Agora Financial compares the book keeping of the Pentagon to ISIS

KW: Still amazing that Donald Rumsfeld’s statement the day before 9/11 is still unanswered

February 10, 2017

  • The meticulous bookkeeping habits of ISIS jihadis…
  • … and the Pentagon’s nigh-criminal neglect of taxpayer funds
  • The part about his “phenomenal” tax plan that Trump left out

Say this much for ISIS: They do a hell of a lot better job tracking expenses than the Pentagon.

From The Associated Press: “Receipts from taxi rides, ledgers listing internet usage for the privileged few and random logbooks documenting an ever tighter economy are just some of the documents that ISIS militants left behind when they fled eastern Mosul in the face of advancing Iraqi forces.”

Iraqi troops found the records a few days ago in an abandoned house that was used as an ISIS base. “Slips of paper,” the story goes on, “document taxi rides back and forth to ISIS-held towns across the Iraq-Syria border… Stacks of papers also testify that the group kept close tabs of utilities such as electricity and internet usage.
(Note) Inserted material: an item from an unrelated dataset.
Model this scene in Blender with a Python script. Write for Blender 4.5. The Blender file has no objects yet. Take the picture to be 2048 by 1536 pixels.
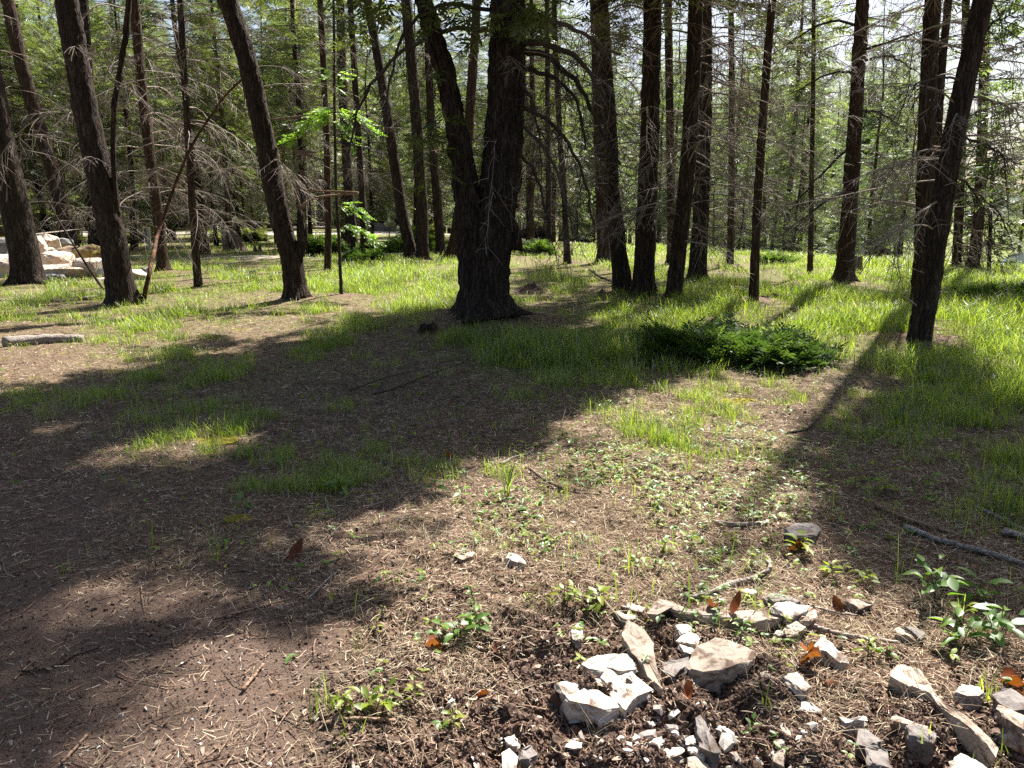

Monthly cards bearing users’ internet names and passwords were filed with the base’s expenses.”

ISIS fighters don’t fool around with their expense account…

If you’re a longtime reader with a good memory, none of that is a surprise.

After all, ISIS had its origins as al-Qaida’s Iraqi franchise before its leaders had a falling-out with the parent organization. In late 2013, we learned about the meticulous bookkeeping practices of al-Qaeda’s African wing. “For the smallest thing, they wanted a receipt,” said a storekeeper in Mali.

“The often tiny amounts are carefully written out in pencil and colored pen on scraps of paper and Post-it notes,” said an AP story at the time: “The equivalent of $1.80 for a bar of soap; $8 for a packet of macaroni; $14 for a tube of super glue.”

Terrorism experts say it was a habit instilled by Osama bin Laden himself — going back to the time he ran his father’s construction company with more than 500 employees. Every one of them was expected to turn in forms in triplicate — for everything, no matter how small.

Contrast the jihadis’ penchant for tracking the most minute expenses… and the Pentagon’s penchant for profligacy.

In 1990, Congress passed a law requiring an annual audit of all federal agencies. The Defense Department was under orders to be audit-ready by 1996. Two decades later, it’s still not.

As of 2013, Pentagon bookkeepers groaned under the weight of no fewer than 2,100 antiquated and error-prone record-keeping systems, most of them incapable of interacting with each other.

On the day before the Sept. 11 attacks in 2001, Secretary of Defense Donald Rumsfeld said, “According to some estimates, we cannot track $2.3 trillion in transactions.”

By year-end 2013, that number had swelled to $8.5 trillion, according to the Pentagon’s Defense Finance and Accounting Service. That’s going back to the original 1996 deadline.

We don’t have a more recent figure… but a mid-2016 report found a $6.5 trillion black hole just in the Army.

In 2009, Congress “got tough” and imposed a new cross-your-heart, hope-to-die deadline for the Pentagon to be audit-ready: Sept. 30, 2017.

But as we’ve pointed out more than once, there were no “or else” consequences attached to the deadline — no fines or jail time for anyone, not even a requirement that some undersecretary of defense read Accounting for Dummies and turn in a three-page book report to the U.S. comptroller general.

It’s not for lack of trying: Over the last eight years, new bookkeeping systems have been planned, only to be canceled later — often after $1 billion or more was spent on each.

Maybe the Pentagon should try scraps of paper and Post-it notes.

So there’s some context for our item on Tuesday about how the Trump administration is asking Congress to tack another $30 billion onto the 2017 defense budget of $598 billion.

But… but… even with that extra money, the newswires tell us the Navy and Marines face “massive readiness issues” that money can’t address right away.

Oy.

“You don’t reform a bureaucracy that wastes money by giving them more money,” writes William Astore, a retired Air Force lieutenant colonel who’s now a history professor. “It’s like reforming an addict on drugs by giving him more money to spend on drugs.”

But as long as the junkie can score the funds for even more hits… defense stocks will be a profitable bet.